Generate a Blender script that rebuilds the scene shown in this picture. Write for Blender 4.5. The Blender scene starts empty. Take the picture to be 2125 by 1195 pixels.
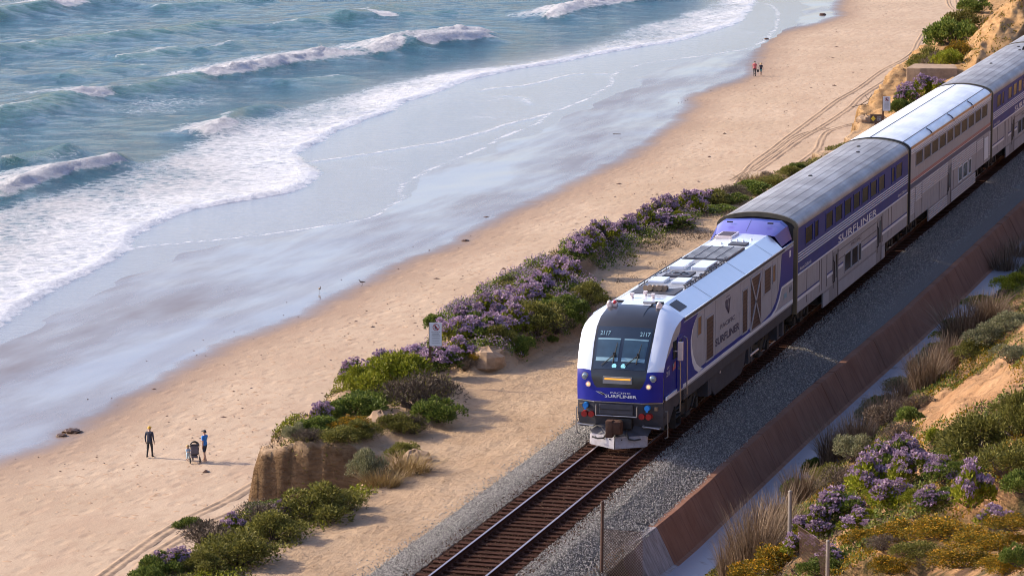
import bpy, bmesh, math, random
import numpy as np
from mathutils import Vector, Matrix
random.seed(5)
rng = np.random.default_rng(11)
R = math.radians
scene = bpy.context.scene
C = scene.collection

# ------------------------------------------------------------------ camera
CAM = np.array([27.073, -107.940, 22.770]); YAW = R(15.8427); PITCH = R(8.9513); FPX = 7283.8
cd = bpy.data.cameras.new('camera'); cam = bpy.data.objects.new('camera', cd); C.objects.link(cam)
cam.location = CAM; cam.rotation_euler = (math.pi/2 - PITCH, 0, YAW)
cd.sensor_fit = 'HORIZONTAL'; cd.sensor_width = 36; cd.lens = FPX/2125*36
cd.clip_start = 1; cd.clip_end = 9000
scene.camera = cam
# ------------------------------------------------------------------ sky and sun
SUN_EL = R(30); SUN_AZ = R(-2)           # light travels towards +X, square to the track
wd = bpy.data.worlds.new('World'); scene.world = wd; wd.use_nodes = True
nt = wd.node_tree; bg = nt.nodes['Background']
sky = nt.nodes.new('ShaderNodeTexSky'); sky.sky_type = 'NISHITA'; sky.sun_disc = False
sky.sun_elevation = SUN_EL; sky.sun_rotation = R(270) - SUN_AZ; sky.altitude = 0
sky.air_density = 1.0; sky.dust_density = 2.5; sky.ozone_density = 3.0
tint = nt.nodes.new('ShaderNodeMix'); tint.data_type = 'RGBA'; tint.blend_type = 'MULTIPLY'; tint.inputs[0].default_value = 1
tint.inputs[7].default_value = (1.05, .97, 1.03, 1)      # slight lilac cast of the evening air, the same in every direction
nt.links.new(sky.outputs[0], tint.inputs[6]); nt.links.new(tint.outputs[2], bg.inputs[0]); bg.inputs[1].default_value = 0.15
sl = bpy.data.lights.new('sun', 'SUN'); sl.energy = 3.1; sl.angle = R(0.6); sl.color = (1.0, 0.86, 0.64)
sun = bpy.data.objects.new('sun', sl); C.objects.link(sun)
sd_ = Vector((math.cos(SUN_EL)*math.cos(SUN_AZ), math.cos(SUN_EL)*math.sin(SUN_AZ), -math.sin(SUN_EL)))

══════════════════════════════

Copy out all the data exactly; skip the pictures.

Generate a Blender script that rebuilds the scene shown in this picture. Write for Blender 4.5. The Blender scene starts empty. Take the picture to be 2125 by 1195 pixels.
import bpy, bmesh, math, random
import numpy as np
from mathutils import Vector, Matrix
random.seed(5)
rng = np.random.default_rng(11)
R = math.radians
scene = bpy.context.scene
C = scene.collection

# ------------------------------------------------------------------ camera
CAM = np.array([27.073, -107.940, 22.770]); YAW = R(15.8427); PITCH = R(8.9513); FPX = 7283.8
cd = bpy.data.cameras.new('camera'); cam = bpy.data.objects.new('camera', cd); C.objects.link(cam)
cam.location = CAM; cam.rotation_euler = (math.pi/2 - PITCH, 0, YAW)
cd.sensor_fit = 'HORIZONTAL'; cd.sensor_width = 36; cd.lens = FPX/2125*36
cd.clip_start = 1; cd.clip_end = 9000
scene.camera = cam
# ------------------------------------------------------------------ sky and sun
SUN_EL = R(30); SUN_AZ = R(-2)           # light travels towards +X, square to the track
wd = bpy.data.worlds.new('World'); scene.world = wd; wd.use_nodes = True
nt = wd.node_tree; bg = nt.nodes['Background']
sky = nt.nodes.new('ShaderNodeTexSky'); sky.sky_type = 'NISHITA'; sky.sun_disc = False
sky.sun_elevation = SUN_EL; sky.sun_rotation = R(270) - SUN_AZ; sky.altitude = 0
sky.air_density = 1.0; sky.dust_density = 2.5; sky.ozone_density = 3.0
tint = nt.nodes.new('ShaderNodeMix'); tint.data_type = 'RGBA'; tint.blend_type = 'MULTIPLY'; tint.inputs[0].default_value = 1
tint.inputs[7].default_value = (1.05, .97, 1.03, 1)      # slight lilac cast of the evening air, the same in every direction
nt.links.new(sky.outputs[0], tint.inputs[6]); nt.links.new(tint.outputs[2], bg.inputs[0]); bg.inputs[1].default_value = 0.15
sl = bpy.data.lights.new('sun', 'SUN'); sl.energy = 3.1; sl.angle = R(0.6); sl.color = (1.0, 0.86, 0.64)
sun = bpy.data.objects.new('sun', sl); C.objects.link(sun)
sd_ = Vector((math.cos(SUN_EL)*math.cos(SUN_AZ), math.cos(SUN_EL)*math.sin(SUN_AZ), -math.sin(SUN_EL)))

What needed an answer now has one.